* **Exercise objective**: Go from the first line to the line with "sc.camera = cam" and return those lines verbatim, ends included.

____ Provided information

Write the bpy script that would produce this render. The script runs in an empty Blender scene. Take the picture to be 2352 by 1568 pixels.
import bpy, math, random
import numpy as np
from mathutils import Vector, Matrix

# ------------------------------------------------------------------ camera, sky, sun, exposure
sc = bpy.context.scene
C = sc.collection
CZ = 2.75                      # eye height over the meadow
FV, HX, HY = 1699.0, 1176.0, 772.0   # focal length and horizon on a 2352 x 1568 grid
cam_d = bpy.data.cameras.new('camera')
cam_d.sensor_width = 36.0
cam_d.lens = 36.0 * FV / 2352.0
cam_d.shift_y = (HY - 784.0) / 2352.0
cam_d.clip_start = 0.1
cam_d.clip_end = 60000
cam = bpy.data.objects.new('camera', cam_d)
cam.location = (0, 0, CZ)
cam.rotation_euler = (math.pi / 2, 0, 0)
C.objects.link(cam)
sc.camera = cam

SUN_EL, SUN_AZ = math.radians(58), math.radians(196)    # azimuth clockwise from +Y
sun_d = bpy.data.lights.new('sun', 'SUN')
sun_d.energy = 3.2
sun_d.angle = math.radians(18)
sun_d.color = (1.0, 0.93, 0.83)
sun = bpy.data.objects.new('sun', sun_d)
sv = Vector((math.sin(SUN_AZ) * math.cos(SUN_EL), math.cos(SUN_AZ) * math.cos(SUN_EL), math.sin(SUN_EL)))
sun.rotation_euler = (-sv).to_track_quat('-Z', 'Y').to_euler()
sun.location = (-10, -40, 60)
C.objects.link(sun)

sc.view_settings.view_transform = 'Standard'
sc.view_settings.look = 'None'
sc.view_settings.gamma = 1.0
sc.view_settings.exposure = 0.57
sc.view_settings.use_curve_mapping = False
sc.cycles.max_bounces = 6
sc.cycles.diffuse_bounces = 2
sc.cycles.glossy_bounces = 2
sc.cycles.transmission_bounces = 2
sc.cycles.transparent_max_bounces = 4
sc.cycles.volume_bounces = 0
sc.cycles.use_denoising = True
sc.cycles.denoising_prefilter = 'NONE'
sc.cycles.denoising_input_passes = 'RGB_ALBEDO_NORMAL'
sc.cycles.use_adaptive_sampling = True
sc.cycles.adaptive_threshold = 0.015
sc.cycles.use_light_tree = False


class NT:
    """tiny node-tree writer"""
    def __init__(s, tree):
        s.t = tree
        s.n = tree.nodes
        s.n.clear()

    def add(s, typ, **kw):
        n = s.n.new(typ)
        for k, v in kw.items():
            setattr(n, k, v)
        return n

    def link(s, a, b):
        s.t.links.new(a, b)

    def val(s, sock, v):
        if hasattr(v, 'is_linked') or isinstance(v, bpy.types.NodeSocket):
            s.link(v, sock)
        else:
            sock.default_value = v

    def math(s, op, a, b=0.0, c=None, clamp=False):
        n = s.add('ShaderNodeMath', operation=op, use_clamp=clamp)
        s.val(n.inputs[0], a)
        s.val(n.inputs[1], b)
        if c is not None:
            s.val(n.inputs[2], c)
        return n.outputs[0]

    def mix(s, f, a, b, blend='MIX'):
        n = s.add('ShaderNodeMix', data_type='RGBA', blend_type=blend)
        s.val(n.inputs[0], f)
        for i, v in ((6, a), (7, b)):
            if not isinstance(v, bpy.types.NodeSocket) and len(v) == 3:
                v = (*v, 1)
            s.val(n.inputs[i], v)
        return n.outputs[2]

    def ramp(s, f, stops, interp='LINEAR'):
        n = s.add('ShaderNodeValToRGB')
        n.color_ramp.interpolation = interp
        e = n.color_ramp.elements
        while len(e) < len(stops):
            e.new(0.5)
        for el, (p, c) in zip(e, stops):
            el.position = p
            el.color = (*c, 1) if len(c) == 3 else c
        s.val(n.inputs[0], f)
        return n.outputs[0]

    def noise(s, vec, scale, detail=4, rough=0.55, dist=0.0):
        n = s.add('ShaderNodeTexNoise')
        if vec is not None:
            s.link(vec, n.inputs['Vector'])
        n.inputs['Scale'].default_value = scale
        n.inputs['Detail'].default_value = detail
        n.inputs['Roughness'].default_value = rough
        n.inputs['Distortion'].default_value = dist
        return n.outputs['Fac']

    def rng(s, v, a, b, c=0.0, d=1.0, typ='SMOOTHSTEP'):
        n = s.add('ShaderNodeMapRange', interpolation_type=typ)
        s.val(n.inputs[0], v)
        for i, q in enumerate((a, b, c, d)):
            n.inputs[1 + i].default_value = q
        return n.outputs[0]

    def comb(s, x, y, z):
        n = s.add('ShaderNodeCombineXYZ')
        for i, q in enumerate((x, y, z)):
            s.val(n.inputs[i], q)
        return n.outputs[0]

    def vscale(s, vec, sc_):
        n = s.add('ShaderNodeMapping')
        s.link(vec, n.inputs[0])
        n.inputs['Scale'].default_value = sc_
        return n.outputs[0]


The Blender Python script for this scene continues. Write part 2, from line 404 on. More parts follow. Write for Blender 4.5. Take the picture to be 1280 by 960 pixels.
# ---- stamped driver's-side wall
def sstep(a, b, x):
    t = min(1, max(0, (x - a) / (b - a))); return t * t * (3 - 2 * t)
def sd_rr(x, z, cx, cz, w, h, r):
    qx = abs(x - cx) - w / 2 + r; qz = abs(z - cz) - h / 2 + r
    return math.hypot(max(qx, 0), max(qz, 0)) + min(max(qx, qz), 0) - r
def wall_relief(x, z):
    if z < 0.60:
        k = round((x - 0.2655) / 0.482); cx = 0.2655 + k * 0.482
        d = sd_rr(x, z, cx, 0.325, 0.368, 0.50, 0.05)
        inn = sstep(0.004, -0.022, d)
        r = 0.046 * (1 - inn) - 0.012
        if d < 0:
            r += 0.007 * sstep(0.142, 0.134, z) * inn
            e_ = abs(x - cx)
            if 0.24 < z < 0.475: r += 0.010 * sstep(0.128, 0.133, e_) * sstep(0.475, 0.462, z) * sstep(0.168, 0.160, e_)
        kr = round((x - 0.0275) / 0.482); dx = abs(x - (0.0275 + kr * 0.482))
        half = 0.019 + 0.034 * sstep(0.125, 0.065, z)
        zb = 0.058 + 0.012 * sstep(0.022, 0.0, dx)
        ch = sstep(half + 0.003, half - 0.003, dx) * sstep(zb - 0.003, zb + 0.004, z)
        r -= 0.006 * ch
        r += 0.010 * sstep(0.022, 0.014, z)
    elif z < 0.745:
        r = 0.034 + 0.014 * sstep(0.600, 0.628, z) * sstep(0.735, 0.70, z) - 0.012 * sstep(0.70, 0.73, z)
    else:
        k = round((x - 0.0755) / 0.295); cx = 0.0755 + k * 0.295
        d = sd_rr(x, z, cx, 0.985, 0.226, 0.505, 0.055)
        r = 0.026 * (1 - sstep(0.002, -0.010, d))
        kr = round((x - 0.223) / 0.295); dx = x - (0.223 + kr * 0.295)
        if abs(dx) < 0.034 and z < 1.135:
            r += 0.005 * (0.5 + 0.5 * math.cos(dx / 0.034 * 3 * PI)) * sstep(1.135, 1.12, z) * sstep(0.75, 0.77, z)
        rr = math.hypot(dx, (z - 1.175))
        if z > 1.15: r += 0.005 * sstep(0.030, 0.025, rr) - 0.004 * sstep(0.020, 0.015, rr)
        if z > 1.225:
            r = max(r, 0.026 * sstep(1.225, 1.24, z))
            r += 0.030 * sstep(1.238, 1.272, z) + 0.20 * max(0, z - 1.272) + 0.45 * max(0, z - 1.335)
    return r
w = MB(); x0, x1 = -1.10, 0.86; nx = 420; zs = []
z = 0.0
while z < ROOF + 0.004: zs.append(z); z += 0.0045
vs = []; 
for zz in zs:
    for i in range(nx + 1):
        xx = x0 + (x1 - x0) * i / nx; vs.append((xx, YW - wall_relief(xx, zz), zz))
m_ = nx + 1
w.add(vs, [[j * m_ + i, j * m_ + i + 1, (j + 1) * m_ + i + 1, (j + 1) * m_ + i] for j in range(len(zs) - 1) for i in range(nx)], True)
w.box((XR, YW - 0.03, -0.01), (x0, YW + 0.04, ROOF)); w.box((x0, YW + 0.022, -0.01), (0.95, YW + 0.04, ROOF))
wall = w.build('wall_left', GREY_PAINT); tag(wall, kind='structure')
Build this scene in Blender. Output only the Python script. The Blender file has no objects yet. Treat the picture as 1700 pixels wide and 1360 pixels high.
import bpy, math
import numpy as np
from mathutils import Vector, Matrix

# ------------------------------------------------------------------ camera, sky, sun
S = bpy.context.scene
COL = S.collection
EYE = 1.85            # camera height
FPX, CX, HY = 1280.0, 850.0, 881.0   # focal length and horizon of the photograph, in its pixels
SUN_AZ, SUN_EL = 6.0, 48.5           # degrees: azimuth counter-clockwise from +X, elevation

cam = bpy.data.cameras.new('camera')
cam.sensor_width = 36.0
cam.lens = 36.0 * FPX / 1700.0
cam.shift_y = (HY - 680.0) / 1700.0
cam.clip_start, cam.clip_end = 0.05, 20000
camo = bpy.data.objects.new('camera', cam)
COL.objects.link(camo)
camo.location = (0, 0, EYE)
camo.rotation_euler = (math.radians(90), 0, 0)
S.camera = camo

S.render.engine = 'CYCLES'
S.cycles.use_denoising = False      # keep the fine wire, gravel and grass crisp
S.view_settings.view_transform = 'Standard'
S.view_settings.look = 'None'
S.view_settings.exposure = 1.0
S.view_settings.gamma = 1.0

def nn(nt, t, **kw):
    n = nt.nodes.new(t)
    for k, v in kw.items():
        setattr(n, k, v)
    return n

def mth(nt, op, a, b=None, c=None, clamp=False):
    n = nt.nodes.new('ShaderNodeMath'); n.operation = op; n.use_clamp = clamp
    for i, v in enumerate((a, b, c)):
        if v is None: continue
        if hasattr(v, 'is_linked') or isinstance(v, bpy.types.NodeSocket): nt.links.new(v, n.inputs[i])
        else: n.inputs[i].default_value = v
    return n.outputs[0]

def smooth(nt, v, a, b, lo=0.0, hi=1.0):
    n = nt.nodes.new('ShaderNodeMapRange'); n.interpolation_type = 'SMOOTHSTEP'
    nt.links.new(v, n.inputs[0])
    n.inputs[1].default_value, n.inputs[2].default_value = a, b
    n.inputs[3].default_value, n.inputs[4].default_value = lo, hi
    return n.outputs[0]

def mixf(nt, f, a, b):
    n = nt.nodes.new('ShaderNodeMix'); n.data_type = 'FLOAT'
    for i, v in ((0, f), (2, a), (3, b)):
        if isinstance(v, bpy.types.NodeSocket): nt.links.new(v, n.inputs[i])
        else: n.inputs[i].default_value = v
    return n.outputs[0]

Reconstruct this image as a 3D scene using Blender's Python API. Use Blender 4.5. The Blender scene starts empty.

________

* **Response for this exercise**:
Write the bpy script that would produce this render. The script runs in an empty Blender scene. Take the picture to be 2352 by 1568 pixels.
import bpy, math, random
import numpy as np
from mathutils import Vector, Matrix

# ------------------------------------------------------------------ camera, sky, sun, exposure
sc = bpy.context.scene
C = sc.collection
CZ = 2.75                      # eye height over the meadow
FV, HX, HY = 1699.0, 1176.0, 772.0   # focal length and horizon on a 2352 x 1568 grid
cam_d = bpy.data.cameras.new('camera')
cam_d.sensor_width = 36.0
cam_d.lens = 36.0 * FV / 2352.0
cam_d.shift_y = (HY - 784.0) / 2352.0
cam_d.clip_start = 0.1
cam_d.clip_end = 60000
cam = bpy.data.objects.new('camera', cam_d)
cam.location = (0, 0, CZ)
cam.rotation_euler = (math.pi / 2, 0, 0)
C.objects.link(cam)
sc.camera = cam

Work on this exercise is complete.